The Liberals can't win a general election if they keep losing safe seats
For the Liberals, even a narrow win in LaSalle-Émard-Verdun would have been bad news
In the summer of 1978, against his top political strategist's advice, Pierre Trudeau called a full slate of byelections to fill 15 vacancies in the House of Commons, including seven seats the Liberals had won in the previous election.
As recounted in John English's Just Watch Me, the Liberal Party's own pollster said the governing party's chances "ranged from slim to dreadful." And when the results came back on the night of Oct. 16, the Liberals had retained just one of those seven seats, having surrendered the other six to Joe Clark's Progressive Conservatives.
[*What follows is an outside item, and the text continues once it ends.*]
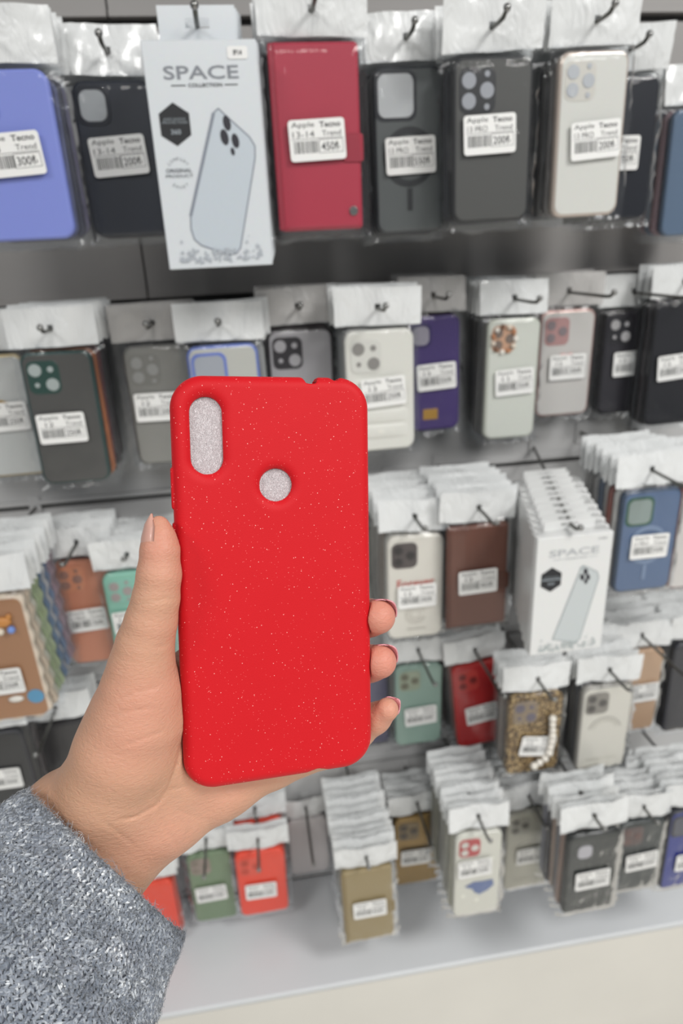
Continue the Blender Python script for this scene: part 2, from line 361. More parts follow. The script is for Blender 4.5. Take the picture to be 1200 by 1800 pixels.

Obviously, this did not bode well for Liberal fortunes in a federal election that was by then less than a year away. But Pierre Trudeau insisted he was unbowed.
"I'm not going to be crushed by a few byelections," he said. "I'd rather wait and see what happens when we fight a general election."
Comparisons between father and son are a bit too easy to make, but the example of Pierre Trudeau's Liberals in 1978 offers at least one reference point for Prime Minister Justin Trudeau's Liberals in 2024.
"Obviously it would've been nicer to be able to win and hold [LaSalle-Émard-Verdun], but there's more work to do and we're going to stay focused on doing it," Trudeau told reporters on Tuesday morning, striking a somewhat more humble note than his father did (even if the younger Trudeau seems no less defiant at his core).
The difference between winning and losing in LaSalle-Émard-Verdun was a mere 248 votes. But the fact the Liberals lost the riding — as opposed to narrowly winning it — is less important than the fact that it was close. Two years ago, the Liberal margin of victory in the riding was nearly 10,000 votes.
One can hang any number of caveats on any specific byelection result — turnout is always low, relatively little is at stake and a single data point can tell us only so much about an electoral map that now includes 343 ridings.
But there are very few general election scenarios for the Liberals that don't include them winning ridings like LaSalle-Émard-Verdun by a decent margin. The same could be said of Toronto-St. Paul's, where the Liberals lost by 633 votes in June.
The party's loss of two ridings that previously could be described as "strongholds" only clarifies just how much work Trudeau's Liberals have to do between now and the next federal election if they want to retain power — or merely to avoid being wiped out by a massive Conservative majority.
Is Trudeau still the Liberal Party's best option?
Questions predictably — and understandably — will focus on the prime minister's future. Is Trudeau still somehow the Liberal Party's best option? A great many people have an opinion on that question, but the only opinions that matter at the moment are in the Prime Minister's Office and the Liberal caucus.
A Trudeau supporter might say that the most important data to come out on Tuesday was not the Liberal candidate's final vote tally in LaSalle-Émard-Verdun, but Statistics Canada's finding that inflation has fallen back to two per cent.
Inflation returning to the Bank of Canada's target rate does not magically solve all the Trudeau government's problems. But the latest data might give the Liberals further reason to believe voters could be in a more charitable mood by the time a general election occurs.
And the more inflation recedes into the past, the easier it could be for Trudeau to convince voters that — unlike in recent byelections — the next election involves a meaningful choice with big things at stake.
"The big thing is to make sure that Canadians understand that the choice they get to make in the next election, about the kind of country we are, really matters," Trudeau said Tuesday when asked what the Liberals need to do now.
But the results in Toronto-St. Paul's and LaSalle-Émard-Verdun raise obvious questions about Trudeau's ability to make and win that argument. Is it simply the case that too many voters are now too tired of Trudeau? If so, would the Liberals be better off with someone else as leader?
For the party, either option is a gamble — one in which it has a lot at stake.
In 1978, John Turner was waiting in the wings (having left the government in 1975, he was working as a corporate lawyer on Bay Street in Toronto). But Pierre Trudeau stayed on and led the Liberal Party into a federal election in the spring of 1979. Trudeau still had the advantage of higher personal ratings than Progressive Conservative Leader Joe Clark.
The Liberals actually managed to win the popular vote. But as the byelections seemed to foretell, the Liberals were reduced to 114 seats and Clark's PCs formed government. Crucially, though, the PCs fell short of winning a majority of seats in the House of Commons.
Before the year was out, the Clark government had fallen on a budget vote. By February 1980, Pierre Trudeau was prime minister again.
No strategist could possibly draw up a plan to pull off the same sequence of events now, nor would they be well-advised to try. If there's any lesson to be taken from the 1978 byelections and everything that followed, it's that the future can be unpredictable.